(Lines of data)
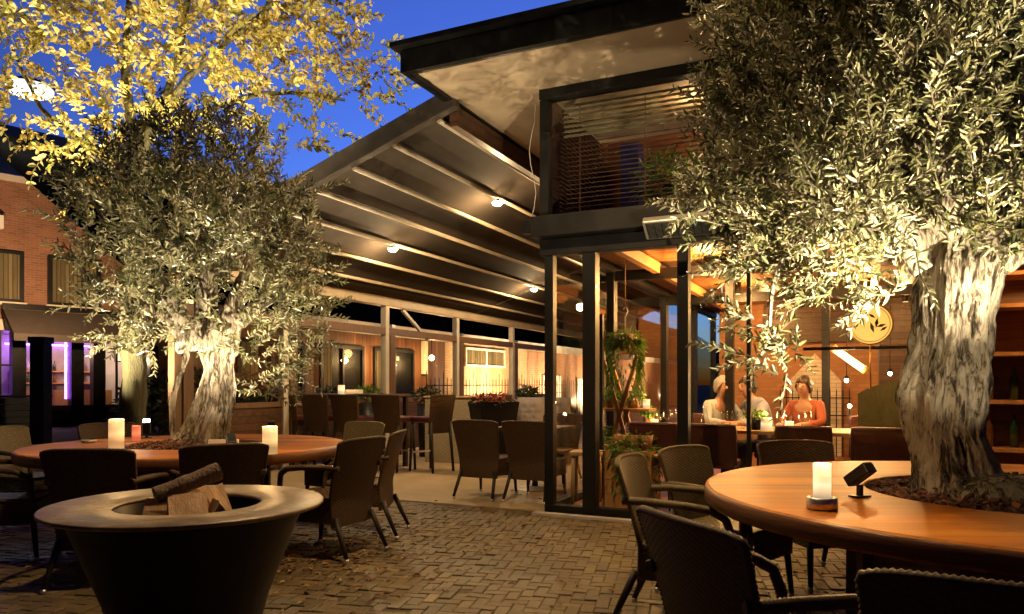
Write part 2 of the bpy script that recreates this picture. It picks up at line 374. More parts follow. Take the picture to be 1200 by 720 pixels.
def uv_of(x, y):
    d = Vector((x, y, 0)) - C0; return d.dot(UX), d.dot(VX)
def pavers():
    W = .076; ang = R(-12); ca, sa = math.cos(ang), math.sin(ang)
    V = []; Fc = []; T = []
    for j in range(-90, 220):
        for i in range(-190, 190):
            o = (i - j) % 4
            if o == 0: w, h = 2, 1
            elif o == 3: w, h = 1, 2
            else: continue
            cx, cy = (i + w/2) * W, (j + h/2) * W
            x, y = cx*ca - cy*sa, cx*sa + cy*ca
            y += 2.0
            if not (-8.5 < x < 4.6 and 1.6 < y < 10.5) or abs(x) > .80 * y + .6: continue
            u, v = uv_of(x, y)
            if v > -.06 and u > -5.2: continue
            if v > 2.5: continue
            g_ = .0022 + random.random() * .0018; z = random.gauss(0, .0026); b = .0045
            tx, ty = random.gauss(0, .02), random.gauss(0, .02); tw = random.gauss(0, .012)
            hx, hy = w*W/2 - g_, h*W/2 - g_
            s = len(V)
            for k, (zz, ins) in enumerate(((-.02, 0), (-.0035, 0), (0, b))):
                for sx, sy in ((-1,-1),(1,-1),(1,1),(-1,1)):
                    lx, ly = sx*(hx-ins), sy*(hy-ins)
                    qx, qy = cx + lx - ly*tw, cy + ly + lx*tw
                    V.append((qx*ca - qy*sa, qx*sa + qy*ca + 2.0, zz + (z + tx*lx + ty*ly if k else 0)))
            for k in (0, 4):
                for e in range(4): Fc.append((s+k+e, s+k+(e+1) % 4, s+k+4+(e+1) % 4, s+k+4+e))
            Fc.append((s+8, s+9, s+10, s+11))
            t = min(1, max(0, random.gauss(.42, .15))); T += [t] * 12
    me = bpy.data.meshes.new('paving'); me.from_pydata(V, [], Fc); me.materials.append(M['paver']); set_tint(me, T)
    o = bpy.data.objects.new('paving', me); COL.objects.link(o)
    tag(o, kind='structure', label='herringbone clay brick paving of the courtyard')
pavers()
def uvsheet(name, u0, u1, v0, v1, z0, z1, mat, label):
    e = bpy.data.objects.new(name, None)
    m = MB(); m.bb(u0, u1, v0, v1, z0, z1); o = m.build(name, mat); o.location = C0; o.rotation_euler = (0, 0, PHI)
    tag(o, label, kind='structure'); return o
uvsheet('terrace_floor', -5.4, -.02, 0, 16, -.03, .006, M['terrace'], 'pale concrete floor of the covered terrace')
uvsheet('interior_floor', .03, 7, .03, 9, -.03, .012, M['intfloor'], 'red brown floor inside the glass restaurant')
def kerb():
    m = MB(); n = 24
    P0 = [B(-.06 + 6.4*k/n, -.16 - .05*math.sin(PI*k/n)) for k in range(n+1)]
    for a, b in zip(P0[:-1], P0[1:]): m.bar(a + Vector((0,0,.008)), b + Vector((0,0,.008)), .09, .03)
    o = m.build('kerb_strip', M['postgrey']); tag(o, 'thin grey kerb strip along the glass front', kind='structure')
kerb()

# ------------------------------------------------------------------ restaurant pavilion
pav = thing('restaurant_pavilion', 'dark steel and glass restaurant pavilion with cream soffit and glazed upper box', 'building', C0, PHI)
LU = 6.6; DV = 9.0
ZS = 4.10
quick('soffit', M['soffit'], pav, [(-.94, LU, -.97, DV, ZS, ZS+.05)])
quick('fascia', M['fascia'], pav, [(-.95, LU+.02, -1.03, -.972, ZS-.025, ZS+.17), (-1.0, -.942, -1.03, DV, ZS-.025, ZS+.17)])
quick('roof', M['black'], pav, [(-1.06, LU+.05, -1.12, DV, ZS+.18, ZS+.225), (-.93, LU, -.96, DV, ZS+.06, ZS+.17)])
quick('soffit_trim', M['frame'], pav, [(-.94, LU, -.968, -.93, ZS-.02, ZS-.002), (-.938, -.90, -.93, DV, ZS-.02, ZS-.002)])
# upper box
quick('upper_sill_beam', M['frame'], pav, [(-.10, LU, -.16, .22, 2.66, 2.86)], .01)
quick('lower_beam', M['frame'], pav, [(-.06, LU, -.02, .12, 2.50, 2.655)], .006)
quick('upper_head_beam', M['frame'], pav, [(-.04, LU, -.08, .06, 4.0, 4.097)], .006)
for (u0, u1) in ((-.04, .05), (1.95, 2.0), (4.2, 4.26)):
    quick('upper_mullion', M['frame'], pav, [(u0, u1, -.06, .05, 2.862, 3.998)])
for (u0, u1) in ((.052, 1.948), (2.002, 4.198)):
    quick('upper_pane', M['glass_dim'], pav, [(u0, u1, -.012, -.004, 2.863, 3.997)])
quick('upper_floor', M['darkwood'], pav, [(.0, LU, .225, 1.59, 2.78, 2.855)])
m = MB()
for k in range(11): m.bb(.0, LU, 1.6 + .012*(k % 2), 1.65, 2.86 + k*.108, 2.86 + k*.108 + .1)
m.build('upper_back_wall', planks('rust red boards', (.10, .034, .014), (.17, .062, .024), (.24, .095, .036), .108, 'z', 'x', .05, .5), pav)
quick('upper_side_wall', M['darkwood'], pav, [(-.03, .0, .06, 1.65, 2.86, 4.09)])
bl = MB()
for k in range(7):
    z = 3.955 - k*.048
    bl.box((1.25, .10, z), (2.2, .042, .003), Matrix.Rotation(R(52), 3, 'X'))
bl.build('blind', noisy('cream blind slats', (.36, .32, .19), (.44, .39, .25), 6, .5), pav)
bl3 = MB()
for k in range(16): bl3.bb(.16, 1.94, .135, .16, 2.93 + k*.045, 2.933 + k*.045)
for u in (.3, .95, 1.6): bl3.bb(u-.004, u+.004, .146, .149, 2.87, 3.98)
bl3.build('louvre', M['brownwood'], pav)
bl2 = MB()
for k in range(26):
    z = 3.96 - k*.042
    bl2.box((.11, .85, z), (.05, 1.4, .003), Matrix.Rotation(R(30), 3, 'Y'))
bl2.build('side_blind', M['brownwood'], pav)
quick('blue_lit_column', M['blue'], pav, [(.42, .62, 1.1, 1.3, 2.86, 3.85)])  # blue light on the column is put into its base colour
# ground floor posts
def post(u, v, w, d, z0=.0, z1=2.5): quick('post', M['frame'], pav, [(u-w/2, u+w/2, v-d/2, v+d/2, z0, z1)], .004)
post(.03, .05, .09, .10); post(.443, .06, .13, .13); post(1.333, .05, .10, .12); post(1.90, .05, .035, .06); post(3.63, .05, .06, .10); post(5.4, .05, .1, .1)
post(.02, 2.05, .10, .15, 0, 2.62); post(.02, 4.73, .10, .15, 0, 2.62); post(.02, 7.0, .10, .15, 0, 2.62); post(.02, 8.9, .10, .15, 0, 2.62)
post(1.34, 2.6, .10, .10, 0, 2.7); post(.25, .95, .05, .06, 0, 2.0); post(2.35, 4.2, .1, .1, 0, 2.7)
quick('bottom_rail', M['frame'], pav, [(.0, LU, -.02, .10, .013, .075)])
quick('side_bottom_rail', M['frame'], pav, [(-.02, .06, .10, DV, .013, .08)])
quick('side_head_beam', M['frame'], pav, [(-.04, .08, .121, DV, 2.60, 2.72)])
quick('interior_beam', M['orangewood'], pav, [(.55, .63, .3, DV, 2.56, 2.68), (1.65, 1.73, .3, DV, 2.56, 2.68), (2.9, 2.98, .3, DV, 2.56, 2.68), (4.2, 4.28, .3, DV, 2.56, 2.68)])
quick('cross_beam', M['frame'], pav, [(.09, LU, 2.0, 2.1, 2.50, 2.62), (.09, LU, 4.66, 4.76, 2.46, 2.6)])
quick('ceiling', M['ceiling'], pav, [(.085, LU, .23, DV, 2.70, 2.76)])
ga = [.08, .375, .51, 1.28, 1.385, 1.88, 1.92, 3.60, 3.66, 5.35, 5.45, LU]
for a, b in zip(ga[0::2], ga[1::2]): quick('front_pane', M['glass'], pav, [(a, b, .036, .046, .08, 2.495)])
va = [.13, 1.97, 2.13, 4.65, 4.81, 6.92, 7.08, 8.82]
for a, b in zip(va[0::2], va[1::2]): quick('side_pane', M['glass'], pav, [(.016, .026, a, b, .085, 2.595)])
quick('back_wall', brickmat('amber brick', (.36, .17, .075), (.28, .125, .055), (.24, .14, .08)), pav, [(.4, 3.05, DV-1.6, DV-1.4, .0, 2.69)])
quick('back_panelling', M['darkwood'], pav, [(3.06, LU, DV-1.7, DV-1.4, .0, 2.69), (1.2, 3.05, DV-1.68, DV-1.605, 1.98, 2.69)])
quick('end_wall', M['darkwood'], pav, [(LU, LU+.1, .0, DV, .0, 2.69)])
quick('end_wall_upper', M['darkwood'], pav, [(LU, LU+.1, .0, DV, 2.78, 4.08)])

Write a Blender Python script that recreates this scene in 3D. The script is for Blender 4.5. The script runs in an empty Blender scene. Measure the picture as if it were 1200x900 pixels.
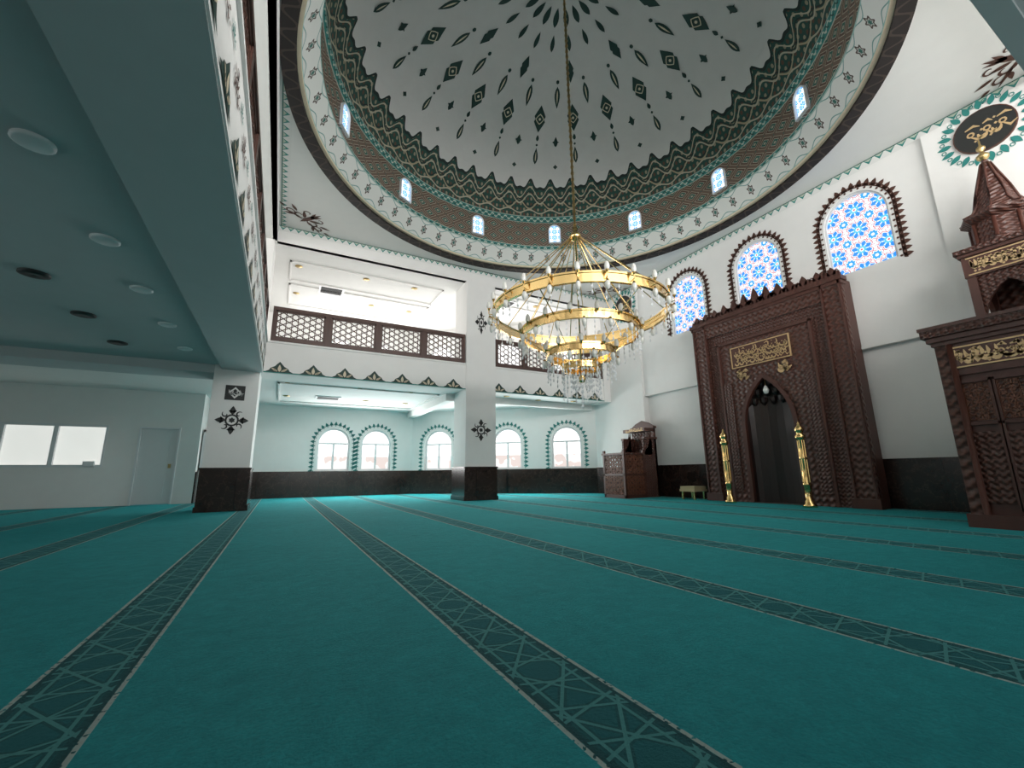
import bpy, math, random
from mathutils import Vector, Matrix
random.seed(7)
S=0.75
pi=math.pi
# ------------------------------------------------------------------ node helpers
class X:
    def __init__(s,nt,v): s.nt=nt; s.v=v
    def _m(s,op,*o):
        n=s.nt.nodes.new('ShaderNodeMath'); n.operation=op
        for i,a in enumerate((s,)+o):
            if isinstance(a,X): a=a.v
            if isinstance(a,(int,float)): n.inputs[i].default_value=a
            else: s.nt.links.new(a,n.inputs[i])
        return X(s.nt,n.outputs[0])
    def __add__(s,o): return s._m('ADD',o)
    def __radd__(s,o): return s._m('ADD',o)
    def __sub__(s,o): return s._m('SUBTRACT',o)
    def __rsub__(s,o): return X(s.nt,o)._m('SUBTRACT',s)
    def __mul__(s,o): return s._m('MULTIPLY',o)
    def __rmul__(s,o): return s._m('MULTIPLY',o)
    def __truediv__(s,o): return s._m('DIVIDE',o)
    def lt(s,o): return s._m('LESS_THAN',o)
    def gt(s,o): return s._m('GREATER_THAN',o)
    def abs(s): return s._m('ABSOLUTE')
    def fr(s): return s._m('FRACT')
    def sin(s): return s._m('SINE')
    def cos(s): return s._m('COSINE')
    def min(s,o): return s._m('MINIMUM',o)
    def max(s,o): return s._m('MAXIMUM',o)
    def sqrt(s): return s._m('SQRT')
    def atan2(s,o): return s._m('ARCTAN2',o)
def newmat(name):
    m=bpy.data.materials.new(name); m.use_nodes=True
    nt=m.node_tree; b=nt.nodes['Principled BSDF']
    return m,nt,b
def coords(nt,kind='Object'):
    t=nt.nodes.new('ShaderNodeTexCoord'); s=nt.nodes.new('ShaderNodeSeparateXYZ')
    nt.links.new(t.outputs[kind],s.inputs[0])
    return X(nt,s.outputs[0]),X(nt,s.outputs[1]),X(nt,s.outputs[2]),t.outputs[kind]
def setc(nt,sock,c):
    if isinstance(c,tuple): sock.default_value=(c[0],c[1],c[2],1)
    else: nt.links.new(c,sock)
def mixc(nt,fac,a,b):
    n=nt.nodes.new('ShaderNodeMix'); n.data_type='RGBA'
    if isinstance(fac,X): fac=fac.v
    if isinstance(fac,(int,float)): n.inputs[0].default_value=fac
    else: nt.links.new(fac,n.inputs[0])
    setc(nt,n.inputs[6],a); setc(nt,n.inputs[7],b)
    return n.outputs[2]
def noise(nt,vec,scale,detail=3,rough=.5):
    n=nt.nodes.new('ShaderNodeTexNoise'); n.inputs['Scale'].default_value=scale
    n.inputs['Detail'].default_value=detail; n.inputs['Roughness'].default_value=rough
    nt.links.new(vec,n.inputs['Vector']); return X(nt,n.outputs[0])
def bump(nt,b,h,st=.3,dist=.02):
    n=nt.nodes.new('ShaderNodeBump'); n.inputs['Strength'].default_value=st; n.inputs['Distance'].default_value=dist
    nt.links.new(h.v,n.inputs['Height']); nt.links.new(n.outputs[0],b.inputs['Normal'])
def simple(name,c,rough=.6,metal=0,var=.12,scale=3,bmp=0,bscale=60,emis=0,spec=None):
    m,nt,b=newmat(name)
    x,y,z,v=coords(nt)
    n=noise(nt,v,scale)
    col=mixc(nt,n,tuple(k*(1-var) for k in c),tuple(min(1,k*(1+var)) for k in c))
    nt.links.new(col,b.inputs['Base Color'])
    b.inputs['Roughness'].default_value=rough; b.inputs['Metallic'].default_value=metal
    if spec is not None: b.inputs['Specular IOR Level'].default_value=spec
    if bmp: bump(nt,b,noise(nt,v,bscale),bmp)
    if emis:
        nt.links.new(col,b.inputs['Emission Color']); b.inputs['Emission Strength'].default_value=emis
    return m
M={}
M['plaster']=simple('white_plaster',(.78,.77,.75),.85,var=.03,bmp=.05)
M['ceil']=simple('ceiling_paint',(.74,.74,.72),.85,var=.03)
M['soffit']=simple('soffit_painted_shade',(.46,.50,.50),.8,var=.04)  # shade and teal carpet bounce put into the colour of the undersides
M['dome']=simple('dome_plaster',(.58,.57,.55),.9,var=.04)
M['brown']=simple('brown_paint',(.085,.032,.02),.6)
M['teal']=simple('teal_paint',(.02,.20,.18),.6)
M['green']=simple('dark_green_paint',(.010,.040,.032),.6)
M['black']=simple('black_paint',(.015,.017,.016),.5)
M['cream']=simple('cream_paint',(.6,.52,.38),.6)
M['gold']=simple('polished_gold',(.85,.60,.26),.2,1.0,.05)
M['goldp']=simple('gold_script',(.60,.42,.22),.4,.4,.1)
M['brass']=simple('antique_brass',(.45,.33,.15),.35,.9,.1)
M['crystal']=simple('crystal_glass',(.85,.86,.88),.08,.0,.05,spec=1.0)
M['frame']=simple('white_pvc',(.72,.73,.74),.4,var=.02)
M['doorw']=simple('door_white',(.66,.68,.68),.45,var=.02)
M['darkgap']=simple('dark_recess',(.02,.02,.02),.8)
M['cushion']=simple('cream_fabric',(.5,.42,.25),.9)
M['lampw']=simple('lamp_glass',(.7,.7,.66),.15,spec=.8)
M['blind']=simple('window_blind_glow',(.80,.80,.76),.5,var=.05,emis=.75)
def glow(name,c,c2,st):
    m,nt,b=newmat(name)
    x,y,z,v=coords(nt); n=noise(nt,v,1.1,2)
    col=mixc(nt,n.gt(.56),c,c2)
    b.inputs['Base Color'].default_value=(.05,.05,.05,1)
    nt.links.new(col,b.inputs['Emission Color']); b.inputs['Emission Strength'].default_value=st
    return m
M['glass']=glow('daylight_glass',(1,.99,.97),(.97,.94,.93),2.0)
M['glasslow']=glow('daylight_glass_lower',(.93,.90,.88),(.78,.66,.62),1.1)
def marble():
    m,nt,b=newmat('dark_marble'); x,y,z,v=coords(nt)
    n=noise(nt,v,2.2,8,.65); vein=((n-.5).abs()).lt(.010)
    c=mixc(nt,n,(.009,.006,.005),(.038,.021,.017)); c=mixc(nt,vein*.4,c,(.10,.06,.045))
    joint=((x+y)/1.3).fr().lt(.012)
    c=mixc(nt,joint,c,(.002,.002,.002))
    nt.links.new(c,b.inputs['Base Color']); b.inputs['Roughness'].default_value=.2
    return m
M['marble']=marble()
def wood(name,c1,c2,carve=0,cs=1.0,gold=0):
    m,nt,b=newmat(name); x,y,z,v=coords(nt)
    mp=nt.nodes.new('ShaderNodeMapping'); mp.inputs['Scale'].default_value=(6,6,.7); nt.links.new(v,mp.inputs[0])
    n=noise(nt,mp.outputs[0],2.0,6)
    c=mixc(nt,n,c1,c2)
    if carve:
        k=26*cs
        a=((x+y)*k).sin(); d=(z*k).sin()
        p=((a*d)+((x+y+z)*k*.5).sin()*((x+y-z)*k*.5).sin())
        g=p.abs().lt(.2)
        c=mixc(nt,g*.5,c,tuple(k2*.35 for k2 in c1))
        hi=p.gt(.95)
        c=mixc(nt,hi*.35,c,tuple(min(1,k2*2.0) for k2 in c2))
        bump(nt,b,p,.5,.02)
    nt.links.new(c,b.inputs['Base Color']); b.inputs['Roughness'].default_value=.42
    return m
M['wood']=wood('mahogany_wood',(.055,.019,.013),(.095,.032,.022))
M['carved']=wood('carved_mahogany',(.058,.021,.014),(.098,.035,.024),1,1.35)
M['carvedf']=wood('fine_carved_mahogany',(.055,.020,.014),(.090,.032,.022),1,2.2)
M['rail']=wood('railing_wood',(.045,.020,.014),(.085,.036,.025))
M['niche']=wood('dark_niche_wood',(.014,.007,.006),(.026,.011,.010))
M['latt']=wood('lattice_wood',(.16,.06,.035),(.24,.09,.05))
P0=-.785; PW=2.07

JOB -
Look through the listing and extract every line with "this" in it.

ANSWER FOR THE TASK -
Write part 2 of the bpy script that recreates this picture. It picks up at line 374. More parts follow. Take the picture to be 1200 by 720 pixels.
Write a Blender Python script that recreates this scene in 3D. The script is for Blender 4.5. The script runs in an empty Blender scene. Measure the picture as if it were 1200x900 pixels.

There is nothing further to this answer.